Willenbrink and Rhoads had students and recent graduates go into Scranton’s Hill Section neighborhood to collect biographical stories from residents. Out of that material, the group wrote six original short plays that were directed by Rhoads and performed by the University Players on the porches of select Hill Section homes.
The student dramatists and their Hill Section subjects proved to be highly receptive to each other, in the process breaking down assumptions each side may have had about the other. Willenbrink said, “By putting both populations in a room together and having them exchange stories, we were able to establish connection between both groups. So, in many ways, it wasn’t us taking from them, but trying to create these plays together through collaboration and give and take.”
“I don’t subscribe to the ivory tower model of education,” Dr. Willenbrink continued. “I think that part of the mission of the University and of higher education is to be an active part of community creation and to think toward community wellness. By exposing our students to narratives and encouraging their participation, we help make them a part of the larger community.”

Scene from “The Porches Project” (photo courtesy of The University of Scranton)

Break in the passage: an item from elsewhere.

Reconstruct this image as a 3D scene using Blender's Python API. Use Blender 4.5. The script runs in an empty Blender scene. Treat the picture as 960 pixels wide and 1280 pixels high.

Social Sciences Provide Needed Community Assessments
Over the past decade, Loreen Wolfer, Ph.D., professor of sociology and criminal justice at Scranton, has developed a productive working relationship with local nonprofit, Outreach – Center for Community Resources. As a result, students in her Research Methods and Statistics courses have had the opportunity to learn research in an applied setting as a means of seeing their real-world utility.
Students have worked with Outreach’s data from the Texas Christian University Criminal Justice Comprehensive Intake (TCU CJ CI) assessment, which Outreach conducts on inmates within 14 days of their arrival at Lackawanna County Prison.
“While [Outreach] uses this information to help individual clients, they have few resources to analyze this information and to see whether there are demographic patterns across groups. My students help with this,” said Dr. Wolfer, noting that as a result of this work, the students are learning the concrete skills of SPSS coding and data analysis.
“Frequently, the concepts students learn in class seem abstract, and even if students read articles about people’s experiences or how information is used, it is still somewhat, ‘Well, that’s them,’ meaning students really can’t relate in a meaningful sense because they simply are not exposed to the actual conditions,” Dr. Wolfer added. “Community-based learning makes the concepts learned in the pristine, somewhat removed academic environment more real.”
Care for our Communities
In all of these examples, Scranton’s CBL activities are addressing community-defined needs. Ignatian practices of Cura personalis and Cura apostolica extend beyond our individual students and institutions, and into our local communities, preparing students to understand common challenges facing humanity, identify systemic problems, and develop a commitment to their communities.